Já a Austrália é definitivamente o patinho feio deste grupo, mantendo as mesmas metas de 2015. Aliás, se as metas do resto dos países fossem equivalentes, estima-se que isso nos levaria a um aumento de 3 ºC, uma catástrofe difícil de imaginar. 

Depois sobra o outro bloco, com o grosso dos países em desenvolvimento, bem conscientes de que o pior do aquecimento global os vai afetar a eles. Não têm grandes fundos para a transição verde, e querem que os países desenvolvidos paguem pelos estragos que fizeram ao nosso planeta para se desenvolver.
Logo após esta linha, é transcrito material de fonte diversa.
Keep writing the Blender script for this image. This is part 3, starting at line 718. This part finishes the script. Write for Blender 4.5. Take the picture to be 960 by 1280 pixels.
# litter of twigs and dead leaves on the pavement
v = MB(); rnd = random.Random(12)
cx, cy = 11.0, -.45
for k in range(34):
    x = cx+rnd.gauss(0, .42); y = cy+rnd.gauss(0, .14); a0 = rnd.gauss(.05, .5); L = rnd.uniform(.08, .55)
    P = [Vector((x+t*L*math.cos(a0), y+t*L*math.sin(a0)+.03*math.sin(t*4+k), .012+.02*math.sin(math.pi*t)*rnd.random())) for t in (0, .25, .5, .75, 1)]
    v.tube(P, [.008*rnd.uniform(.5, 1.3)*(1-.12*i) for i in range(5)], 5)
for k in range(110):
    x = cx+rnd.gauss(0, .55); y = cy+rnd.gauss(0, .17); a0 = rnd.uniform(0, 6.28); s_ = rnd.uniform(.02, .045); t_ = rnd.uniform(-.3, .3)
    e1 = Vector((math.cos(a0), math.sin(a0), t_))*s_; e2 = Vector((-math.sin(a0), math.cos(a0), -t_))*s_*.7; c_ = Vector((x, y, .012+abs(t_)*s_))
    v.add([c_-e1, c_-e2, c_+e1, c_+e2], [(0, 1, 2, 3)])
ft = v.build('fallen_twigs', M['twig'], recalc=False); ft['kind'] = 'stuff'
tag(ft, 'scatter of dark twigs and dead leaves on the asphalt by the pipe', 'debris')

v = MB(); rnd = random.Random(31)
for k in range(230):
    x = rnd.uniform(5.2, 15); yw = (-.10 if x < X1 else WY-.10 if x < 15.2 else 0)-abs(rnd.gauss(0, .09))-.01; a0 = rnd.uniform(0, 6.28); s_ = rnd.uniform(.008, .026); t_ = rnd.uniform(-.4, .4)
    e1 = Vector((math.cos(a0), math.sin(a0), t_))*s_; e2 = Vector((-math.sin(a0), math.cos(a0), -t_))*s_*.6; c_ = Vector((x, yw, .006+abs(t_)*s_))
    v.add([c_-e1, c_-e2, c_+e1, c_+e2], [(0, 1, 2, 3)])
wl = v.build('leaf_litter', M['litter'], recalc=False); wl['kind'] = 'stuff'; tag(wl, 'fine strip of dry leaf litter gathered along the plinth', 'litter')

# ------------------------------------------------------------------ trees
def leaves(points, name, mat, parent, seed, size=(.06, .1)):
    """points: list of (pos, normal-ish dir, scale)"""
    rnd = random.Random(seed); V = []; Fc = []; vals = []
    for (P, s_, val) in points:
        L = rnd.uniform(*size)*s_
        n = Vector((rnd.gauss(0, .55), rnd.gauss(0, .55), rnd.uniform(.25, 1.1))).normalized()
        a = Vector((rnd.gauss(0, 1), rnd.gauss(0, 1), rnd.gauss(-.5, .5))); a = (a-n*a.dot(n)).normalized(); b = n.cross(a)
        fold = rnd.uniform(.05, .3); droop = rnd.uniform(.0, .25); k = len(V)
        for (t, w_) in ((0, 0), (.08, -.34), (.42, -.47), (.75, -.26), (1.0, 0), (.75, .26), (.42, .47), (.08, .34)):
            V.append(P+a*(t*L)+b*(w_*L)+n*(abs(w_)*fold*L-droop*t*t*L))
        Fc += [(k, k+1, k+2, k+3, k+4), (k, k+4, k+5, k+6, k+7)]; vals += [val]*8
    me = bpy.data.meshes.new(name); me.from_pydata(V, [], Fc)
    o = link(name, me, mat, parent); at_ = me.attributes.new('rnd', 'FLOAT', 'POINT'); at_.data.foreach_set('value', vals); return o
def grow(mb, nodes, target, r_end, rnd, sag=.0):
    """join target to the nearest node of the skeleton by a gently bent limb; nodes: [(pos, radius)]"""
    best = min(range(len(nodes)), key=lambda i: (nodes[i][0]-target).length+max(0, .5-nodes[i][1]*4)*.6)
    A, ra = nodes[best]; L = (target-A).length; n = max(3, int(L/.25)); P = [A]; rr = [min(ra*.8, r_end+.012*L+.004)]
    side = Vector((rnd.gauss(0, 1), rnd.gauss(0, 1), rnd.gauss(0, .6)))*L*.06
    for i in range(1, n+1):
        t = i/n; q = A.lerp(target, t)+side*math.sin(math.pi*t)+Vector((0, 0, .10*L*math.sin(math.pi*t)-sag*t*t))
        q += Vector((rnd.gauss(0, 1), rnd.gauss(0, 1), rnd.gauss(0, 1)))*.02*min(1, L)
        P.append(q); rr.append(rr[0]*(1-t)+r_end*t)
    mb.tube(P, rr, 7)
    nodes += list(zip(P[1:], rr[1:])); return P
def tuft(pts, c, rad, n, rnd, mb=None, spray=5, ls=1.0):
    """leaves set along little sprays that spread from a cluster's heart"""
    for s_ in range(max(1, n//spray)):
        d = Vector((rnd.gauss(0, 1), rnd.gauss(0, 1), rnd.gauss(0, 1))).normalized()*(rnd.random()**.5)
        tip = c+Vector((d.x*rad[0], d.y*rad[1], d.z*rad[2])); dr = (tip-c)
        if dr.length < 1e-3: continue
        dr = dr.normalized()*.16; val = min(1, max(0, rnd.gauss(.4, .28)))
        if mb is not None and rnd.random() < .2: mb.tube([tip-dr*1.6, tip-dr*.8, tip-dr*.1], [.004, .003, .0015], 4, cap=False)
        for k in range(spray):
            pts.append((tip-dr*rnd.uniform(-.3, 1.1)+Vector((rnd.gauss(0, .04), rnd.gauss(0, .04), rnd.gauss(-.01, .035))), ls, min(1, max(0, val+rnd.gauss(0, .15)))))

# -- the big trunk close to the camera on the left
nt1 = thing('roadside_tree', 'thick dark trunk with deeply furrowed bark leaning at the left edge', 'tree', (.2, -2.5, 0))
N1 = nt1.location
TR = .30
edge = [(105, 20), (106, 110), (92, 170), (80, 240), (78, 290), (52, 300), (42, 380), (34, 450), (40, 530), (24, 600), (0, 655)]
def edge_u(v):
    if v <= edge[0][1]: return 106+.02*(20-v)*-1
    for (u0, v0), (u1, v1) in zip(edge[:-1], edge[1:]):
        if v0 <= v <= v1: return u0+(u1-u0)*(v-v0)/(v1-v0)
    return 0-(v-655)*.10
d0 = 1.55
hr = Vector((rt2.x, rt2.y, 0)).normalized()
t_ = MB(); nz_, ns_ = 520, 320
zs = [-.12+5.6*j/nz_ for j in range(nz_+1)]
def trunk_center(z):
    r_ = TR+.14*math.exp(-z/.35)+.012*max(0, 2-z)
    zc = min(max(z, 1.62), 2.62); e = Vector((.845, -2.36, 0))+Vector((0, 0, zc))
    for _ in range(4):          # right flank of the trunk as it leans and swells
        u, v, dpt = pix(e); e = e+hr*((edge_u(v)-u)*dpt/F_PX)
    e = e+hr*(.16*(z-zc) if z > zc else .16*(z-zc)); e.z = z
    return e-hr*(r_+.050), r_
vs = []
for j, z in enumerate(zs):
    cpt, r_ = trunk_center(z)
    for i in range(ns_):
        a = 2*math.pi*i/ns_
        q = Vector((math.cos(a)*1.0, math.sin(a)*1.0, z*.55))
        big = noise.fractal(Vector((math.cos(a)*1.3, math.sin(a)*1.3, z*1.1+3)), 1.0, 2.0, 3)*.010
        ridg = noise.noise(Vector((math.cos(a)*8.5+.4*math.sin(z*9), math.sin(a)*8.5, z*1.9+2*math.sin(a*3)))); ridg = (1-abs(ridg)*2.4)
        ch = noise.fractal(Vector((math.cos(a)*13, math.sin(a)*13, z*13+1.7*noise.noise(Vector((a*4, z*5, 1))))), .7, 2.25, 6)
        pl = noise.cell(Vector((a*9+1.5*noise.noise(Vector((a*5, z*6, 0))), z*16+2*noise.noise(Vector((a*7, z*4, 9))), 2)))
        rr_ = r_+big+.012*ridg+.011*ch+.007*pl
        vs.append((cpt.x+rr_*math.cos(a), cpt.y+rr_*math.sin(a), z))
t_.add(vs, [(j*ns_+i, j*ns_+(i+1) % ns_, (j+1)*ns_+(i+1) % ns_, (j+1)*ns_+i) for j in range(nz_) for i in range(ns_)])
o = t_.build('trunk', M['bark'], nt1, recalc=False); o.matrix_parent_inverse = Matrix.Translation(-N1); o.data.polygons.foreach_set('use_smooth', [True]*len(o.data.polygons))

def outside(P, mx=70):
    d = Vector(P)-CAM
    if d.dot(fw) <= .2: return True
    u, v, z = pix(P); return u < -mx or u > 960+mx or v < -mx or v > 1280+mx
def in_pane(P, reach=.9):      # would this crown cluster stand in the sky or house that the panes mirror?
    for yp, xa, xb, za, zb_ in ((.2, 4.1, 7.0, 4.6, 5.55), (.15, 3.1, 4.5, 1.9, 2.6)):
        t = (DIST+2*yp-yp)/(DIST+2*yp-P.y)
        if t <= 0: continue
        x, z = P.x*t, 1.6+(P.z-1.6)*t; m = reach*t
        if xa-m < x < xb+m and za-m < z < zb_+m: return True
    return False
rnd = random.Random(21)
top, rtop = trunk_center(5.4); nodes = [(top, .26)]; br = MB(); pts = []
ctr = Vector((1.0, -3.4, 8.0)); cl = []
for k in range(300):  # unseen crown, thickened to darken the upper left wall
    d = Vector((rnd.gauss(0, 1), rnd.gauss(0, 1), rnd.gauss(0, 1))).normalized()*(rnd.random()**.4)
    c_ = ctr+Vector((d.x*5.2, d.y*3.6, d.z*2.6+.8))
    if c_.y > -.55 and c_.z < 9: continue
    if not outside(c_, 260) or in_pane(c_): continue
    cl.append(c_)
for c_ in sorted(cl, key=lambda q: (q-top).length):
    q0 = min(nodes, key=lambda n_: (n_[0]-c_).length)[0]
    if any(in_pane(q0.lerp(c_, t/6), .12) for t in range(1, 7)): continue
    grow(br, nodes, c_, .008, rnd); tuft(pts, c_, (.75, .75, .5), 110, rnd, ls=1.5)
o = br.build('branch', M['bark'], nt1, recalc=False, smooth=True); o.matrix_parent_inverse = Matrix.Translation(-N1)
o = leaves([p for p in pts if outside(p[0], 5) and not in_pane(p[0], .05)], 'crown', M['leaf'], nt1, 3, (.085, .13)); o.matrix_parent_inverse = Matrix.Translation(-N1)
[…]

Esta última exigência foi uma área em que a COP26 ficou muito aquém das expectativas. Chegou a estar em cima da mesa a ideia de que os países mais ricos pagassem reparações por furacões, secas ou eventos climatéricos agravados pelas alterações climáticas, mas rapidamente foi posta de lado.

Há muito que a promessa dos países desenvolvidos é de pagar anualmente 100 mil milhões de dólares (o equivalente a quase 90 mil milhões de euros) pela transição verde em países mais pobres, bem como a preparação para enfrentar as inevitáveis consequências do aquecimento global, Mas, mais uma vez, ficou por decidir exatamente que países vão pagar o quê.

Isto quando as estimativas para os custos os impactos das alterações climáticas já andam pelos biliões de dólares. “É difícil confiar”, lamentou Andrea Meza, ministra do Ambiente e da Energia da Costa Rica, um dos países que tem mais a perder, citada pela DW. “Mas, no fim de contas, precisamos de continuar a fazer pressão”, apelou. 

Talvez um dos pontos mais positivos da COP26 seja, de certa maneira, uma admissão do seu falhanço. Pode ser visto o proverbial chutar para canto, ou seja, o alargamento por mais um ano da possibilidade de haver compromissos para reduzir as emissões. “A essência desta conferência era garantir que não se ia subir acima dos 1,5 ºC. Esse era o principal objetivo”, assume Francisco Ferreira. “E esse objetivo falhou”.